SER MONJA NO VALE LA PENA…


por Analin
“Ser monja no vale la pena” dijo la psicóloga que contestó a la pregunta: ¿Qué piensa la sociedad del Distrito Federal sobre la vida consagrada.
Eran las 4:30 p.m. del sábado primero de agosto de 2015, cuando 500 monjas de clausura se apiñaban en el salón San Pablo de la Plaza mariana en la Basílica de Guadalupe, -se sentía mucho calor-, pero las religiosas escuchaban atentas el punto de vista de los panelistas en el Congreso nacional sobre la vida consagrada.
Me sorprendió escuchar a la joven psicóloga que les preguntó: “¿Son capaces de aguantar los que les voy a decir?” Pues, después de encuestar a diferentes sectores de la sociedad, había concluido que para la mayoría de las personas que no van a la Iglesia: “ser monja no vale la pena”; “el mundo las ve como mujeres no realizadas, cobardes, que han evadido los problemas del mundo, que temen a los retos y que, por alguna frustración, se han escondido tras los muros de los conventos”.
Al finaliza el panel, Mons. Salvador Rangel, responsable de la Dimensión episcopal de la vida consagrada, agradeció a la psicóloga y demás panelistas su participación, y acto seguido, en procesión con aquellas consagradas nos dirigimos al templo expiatorio de Cristo Rey para un encuentro personal con Jesús sacramentado.

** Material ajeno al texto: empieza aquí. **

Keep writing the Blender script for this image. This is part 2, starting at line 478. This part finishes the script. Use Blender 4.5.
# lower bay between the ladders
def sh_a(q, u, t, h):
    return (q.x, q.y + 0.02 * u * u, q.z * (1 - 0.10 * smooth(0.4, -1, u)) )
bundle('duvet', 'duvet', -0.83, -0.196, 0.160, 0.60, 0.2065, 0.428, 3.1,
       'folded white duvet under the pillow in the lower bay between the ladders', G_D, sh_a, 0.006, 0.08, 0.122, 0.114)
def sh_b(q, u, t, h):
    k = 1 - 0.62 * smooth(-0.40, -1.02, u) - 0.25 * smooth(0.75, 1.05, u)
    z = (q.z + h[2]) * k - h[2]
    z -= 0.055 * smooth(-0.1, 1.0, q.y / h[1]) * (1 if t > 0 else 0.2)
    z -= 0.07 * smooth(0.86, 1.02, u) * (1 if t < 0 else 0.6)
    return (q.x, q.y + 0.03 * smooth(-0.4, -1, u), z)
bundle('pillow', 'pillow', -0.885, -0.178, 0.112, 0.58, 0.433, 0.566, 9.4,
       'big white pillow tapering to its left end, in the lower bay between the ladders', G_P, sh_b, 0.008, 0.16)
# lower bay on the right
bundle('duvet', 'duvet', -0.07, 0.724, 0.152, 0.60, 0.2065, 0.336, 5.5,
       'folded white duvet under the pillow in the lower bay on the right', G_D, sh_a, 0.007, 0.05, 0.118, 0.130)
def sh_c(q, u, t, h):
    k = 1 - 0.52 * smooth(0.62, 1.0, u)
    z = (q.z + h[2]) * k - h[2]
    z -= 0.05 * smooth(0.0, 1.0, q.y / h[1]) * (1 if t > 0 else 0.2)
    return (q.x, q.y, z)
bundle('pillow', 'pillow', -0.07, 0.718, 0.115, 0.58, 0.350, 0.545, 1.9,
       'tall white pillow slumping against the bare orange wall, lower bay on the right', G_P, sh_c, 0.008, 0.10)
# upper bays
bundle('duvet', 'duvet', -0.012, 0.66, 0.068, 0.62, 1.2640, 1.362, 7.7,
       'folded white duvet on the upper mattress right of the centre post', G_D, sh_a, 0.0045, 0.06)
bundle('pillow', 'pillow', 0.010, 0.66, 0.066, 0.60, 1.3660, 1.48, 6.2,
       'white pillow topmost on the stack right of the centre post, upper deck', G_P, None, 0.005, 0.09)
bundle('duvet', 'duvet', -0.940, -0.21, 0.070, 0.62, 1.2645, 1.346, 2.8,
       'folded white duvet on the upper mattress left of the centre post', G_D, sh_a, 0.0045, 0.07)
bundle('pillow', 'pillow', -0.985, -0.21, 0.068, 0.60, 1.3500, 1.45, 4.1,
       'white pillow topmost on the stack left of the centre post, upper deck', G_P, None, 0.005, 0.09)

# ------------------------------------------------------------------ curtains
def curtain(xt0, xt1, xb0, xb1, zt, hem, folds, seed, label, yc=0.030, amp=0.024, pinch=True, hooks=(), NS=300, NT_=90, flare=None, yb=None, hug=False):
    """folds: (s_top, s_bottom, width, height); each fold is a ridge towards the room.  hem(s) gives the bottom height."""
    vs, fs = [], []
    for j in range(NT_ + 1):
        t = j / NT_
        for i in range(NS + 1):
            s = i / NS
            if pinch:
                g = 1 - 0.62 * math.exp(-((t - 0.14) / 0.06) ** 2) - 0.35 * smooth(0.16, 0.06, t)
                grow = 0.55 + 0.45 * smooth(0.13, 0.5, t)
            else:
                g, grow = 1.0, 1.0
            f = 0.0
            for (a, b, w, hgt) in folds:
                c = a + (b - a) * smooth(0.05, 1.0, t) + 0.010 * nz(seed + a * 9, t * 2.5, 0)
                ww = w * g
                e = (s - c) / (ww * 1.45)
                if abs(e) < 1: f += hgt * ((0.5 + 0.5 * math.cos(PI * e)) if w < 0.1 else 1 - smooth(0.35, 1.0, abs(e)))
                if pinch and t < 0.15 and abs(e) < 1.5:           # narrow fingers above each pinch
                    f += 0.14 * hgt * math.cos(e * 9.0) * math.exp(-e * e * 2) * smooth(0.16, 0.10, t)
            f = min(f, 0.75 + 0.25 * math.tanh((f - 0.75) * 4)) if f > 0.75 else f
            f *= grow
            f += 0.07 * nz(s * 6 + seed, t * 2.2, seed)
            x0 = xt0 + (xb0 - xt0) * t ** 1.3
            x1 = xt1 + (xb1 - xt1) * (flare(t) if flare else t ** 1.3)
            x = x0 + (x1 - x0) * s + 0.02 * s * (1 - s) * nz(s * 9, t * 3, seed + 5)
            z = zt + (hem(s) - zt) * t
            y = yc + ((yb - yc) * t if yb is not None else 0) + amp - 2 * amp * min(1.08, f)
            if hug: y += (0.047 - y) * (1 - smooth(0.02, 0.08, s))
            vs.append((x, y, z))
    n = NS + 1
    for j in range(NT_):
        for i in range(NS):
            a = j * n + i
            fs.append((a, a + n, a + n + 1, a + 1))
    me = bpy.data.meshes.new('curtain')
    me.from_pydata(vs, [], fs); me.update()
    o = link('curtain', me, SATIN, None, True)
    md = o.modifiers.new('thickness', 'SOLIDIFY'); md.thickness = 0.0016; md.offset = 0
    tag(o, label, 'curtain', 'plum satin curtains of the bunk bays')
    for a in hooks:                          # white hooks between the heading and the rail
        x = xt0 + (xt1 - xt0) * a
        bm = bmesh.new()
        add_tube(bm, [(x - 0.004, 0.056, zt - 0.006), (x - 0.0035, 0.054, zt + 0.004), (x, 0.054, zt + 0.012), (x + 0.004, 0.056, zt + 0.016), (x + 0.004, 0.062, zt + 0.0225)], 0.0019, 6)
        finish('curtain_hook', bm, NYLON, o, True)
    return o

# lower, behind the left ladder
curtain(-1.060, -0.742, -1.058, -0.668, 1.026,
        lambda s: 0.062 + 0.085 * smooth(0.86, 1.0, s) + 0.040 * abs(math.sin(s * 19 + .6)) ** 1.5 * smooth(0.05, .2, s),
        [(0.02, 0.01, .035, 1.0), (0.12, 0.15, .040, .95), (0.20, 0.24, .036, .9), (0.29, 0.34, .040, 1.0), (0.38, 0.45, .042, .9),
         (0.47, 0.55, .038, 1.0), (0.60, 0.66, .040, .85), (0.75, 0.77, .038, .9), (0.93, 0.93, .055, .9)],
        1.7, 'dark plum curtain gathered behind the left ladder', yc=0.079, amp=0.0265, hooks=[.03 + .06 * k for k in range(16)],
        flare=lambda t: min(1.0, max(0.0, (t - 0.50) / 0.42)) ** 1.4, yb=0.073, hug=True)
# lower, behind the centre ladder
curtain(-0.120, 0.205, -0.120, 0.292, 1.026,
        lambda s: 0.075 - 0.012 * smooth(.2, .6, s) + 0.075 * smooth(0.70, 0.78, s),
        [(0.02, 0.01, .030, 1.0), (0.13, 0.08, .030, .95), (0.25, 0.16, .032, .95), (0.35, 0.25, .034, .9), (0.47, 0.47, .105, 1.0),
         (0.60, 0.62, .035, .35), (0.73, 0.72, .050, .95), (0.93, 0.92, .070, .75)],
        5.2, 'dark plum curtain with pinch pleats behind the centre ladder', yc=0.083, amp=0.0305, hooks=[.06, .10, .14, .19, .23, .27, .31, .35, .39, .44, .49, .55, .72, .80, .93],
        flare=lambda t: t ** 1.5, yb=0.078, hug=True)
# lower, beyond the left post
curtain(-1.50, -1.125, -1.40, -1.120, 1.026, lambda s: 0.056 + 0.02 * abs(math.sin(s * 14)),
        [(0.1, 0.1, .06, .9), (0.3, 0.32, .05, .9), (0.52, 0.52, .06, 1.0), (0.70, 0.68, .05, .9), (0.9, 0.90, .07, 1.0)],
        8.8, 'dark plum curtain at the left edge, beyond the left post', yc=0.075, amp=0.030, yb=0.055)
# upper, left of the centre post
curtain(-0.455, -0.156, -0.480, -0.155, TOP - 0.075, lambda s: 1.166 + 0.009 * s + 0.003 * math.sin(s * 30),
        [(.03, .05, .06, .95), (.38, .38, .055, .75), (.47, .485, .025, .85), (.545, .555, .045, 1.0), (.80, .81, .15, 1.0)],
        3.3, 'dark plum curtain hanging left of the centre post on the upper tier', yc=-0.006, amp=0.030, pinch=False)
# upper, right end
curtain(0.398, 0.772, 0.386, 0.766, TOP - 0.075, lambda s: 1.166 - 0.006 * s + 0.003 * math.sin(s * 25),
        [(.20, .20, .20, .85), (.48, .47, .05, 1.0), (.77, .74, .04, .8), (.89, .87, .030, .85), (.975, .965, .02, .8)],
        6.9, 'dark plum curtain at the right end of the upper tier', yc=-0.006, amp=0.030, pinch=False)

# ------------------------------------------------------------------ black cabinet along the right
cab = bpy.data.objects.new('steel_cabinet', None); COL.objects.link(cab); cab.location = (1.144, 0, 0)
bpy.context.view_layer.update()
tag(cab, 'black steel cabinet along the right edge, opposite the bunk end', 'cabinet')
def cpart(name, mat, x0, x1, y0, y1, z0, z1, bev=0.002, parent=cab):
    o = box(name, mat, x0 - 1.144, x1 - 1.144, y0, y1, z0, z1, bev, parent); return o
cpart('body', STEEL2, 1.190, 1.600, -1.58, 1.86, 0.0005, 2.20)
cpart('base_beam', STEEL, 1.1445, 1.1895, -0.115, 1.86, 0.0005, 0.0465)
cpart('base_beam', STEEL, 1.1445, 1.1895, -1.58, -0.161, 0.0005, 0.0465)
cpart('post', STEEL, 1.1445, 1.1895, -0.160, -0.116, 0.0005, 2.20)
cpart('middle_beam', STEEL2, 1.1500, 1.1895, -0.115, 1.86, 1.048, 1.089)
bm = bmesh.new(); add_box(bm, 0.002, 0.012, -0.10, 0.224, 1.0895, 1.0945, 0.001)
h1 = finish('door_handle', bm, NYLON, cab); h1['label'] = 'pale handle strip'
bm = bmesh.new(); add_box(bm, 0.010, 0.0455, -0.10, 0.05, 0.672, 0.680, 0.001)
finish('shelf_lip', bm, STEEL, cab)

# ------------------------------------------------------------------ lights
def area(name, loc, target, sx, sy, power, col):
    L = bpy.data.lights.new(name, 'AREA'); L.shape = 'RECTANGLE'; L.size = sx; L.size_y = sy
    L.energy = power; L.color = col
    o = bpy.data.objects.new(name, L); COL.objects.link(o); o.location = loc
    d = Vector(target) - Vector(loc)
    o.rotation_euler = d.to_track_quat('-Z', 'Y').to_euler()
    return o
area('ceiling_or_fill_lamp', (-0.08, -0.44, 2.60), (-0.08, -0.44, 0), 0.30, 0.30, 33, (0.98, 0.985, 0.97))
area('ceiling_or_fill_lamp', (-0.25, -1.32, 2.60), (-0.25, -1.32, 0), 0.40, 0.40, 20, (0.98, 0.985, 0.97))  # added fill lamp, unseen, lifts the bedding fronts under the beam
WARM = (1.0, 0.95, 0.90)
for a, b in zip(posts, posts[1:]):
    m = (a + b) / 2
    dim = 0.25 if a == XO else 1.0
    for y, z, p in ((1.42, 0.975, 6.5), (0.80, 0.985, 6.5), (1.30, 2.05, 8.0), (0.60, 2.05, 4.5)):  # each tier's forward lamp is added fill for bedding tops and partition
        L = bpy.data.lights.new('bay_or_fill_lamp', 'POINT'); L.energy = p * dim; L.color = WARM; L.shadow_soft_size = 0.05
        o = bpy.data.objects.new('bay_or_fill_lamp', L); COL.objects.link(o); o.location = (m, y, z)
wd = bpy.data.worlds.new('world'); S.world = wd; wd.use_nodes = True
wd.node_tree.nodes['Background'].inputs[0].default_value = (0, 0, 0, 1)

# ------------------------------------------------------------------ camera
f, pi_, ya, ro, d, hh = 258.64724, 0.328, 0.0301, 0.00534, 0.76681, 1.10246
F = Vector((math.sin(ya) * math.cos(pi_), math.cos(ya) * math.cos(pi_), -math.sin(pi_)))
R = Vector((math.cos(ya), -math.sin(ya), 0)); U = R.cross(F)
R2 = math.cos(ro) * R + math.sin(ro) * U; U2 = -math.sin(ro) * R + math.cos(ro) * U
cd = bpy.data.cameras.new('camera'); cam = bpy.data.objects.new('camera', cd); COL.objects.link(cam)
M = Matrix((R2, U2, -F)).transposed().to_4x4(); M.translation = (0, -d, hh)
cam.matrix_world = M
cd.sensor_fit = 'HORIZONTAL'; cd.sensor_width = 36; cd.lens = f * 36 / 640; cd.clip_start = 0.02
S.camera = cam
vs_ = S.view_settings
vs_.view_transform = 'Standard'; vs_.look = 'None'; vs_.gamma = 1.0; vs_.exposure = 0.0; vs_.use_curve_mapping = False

Las monjas pudieron entonces preguntarle cara a cara a Jesús: “¿Señor para qué nos llamaste? ¿Vale la pena consumir la vida adorando tu presencia? ¿Tiene sentido hacer oración por la salvación de la humanidad?”… Y Jesús, permaneció en silencio… Sólo pudieron contemplar una vez más a su Señor crucificado, despojado, abandonado, rechazado por los exitosos de su tiempo, descartado, insultado, zaherido y olvidado de todos, menos de las monjas contemplativas, de esas inútiles a los ojos del mundo, que acompañan con su vida al gran perdedor: Jesucristo, el salvador del mundo, salvador de los que lo aceptan y de los que lo rechazan.
Al salir de la adoración se me acercó una joven religiosa, con sus ojos brillantes, su rostro luminoso y su sonrisa franca y me dijo con firme voz: “Ser monja vale la pena”.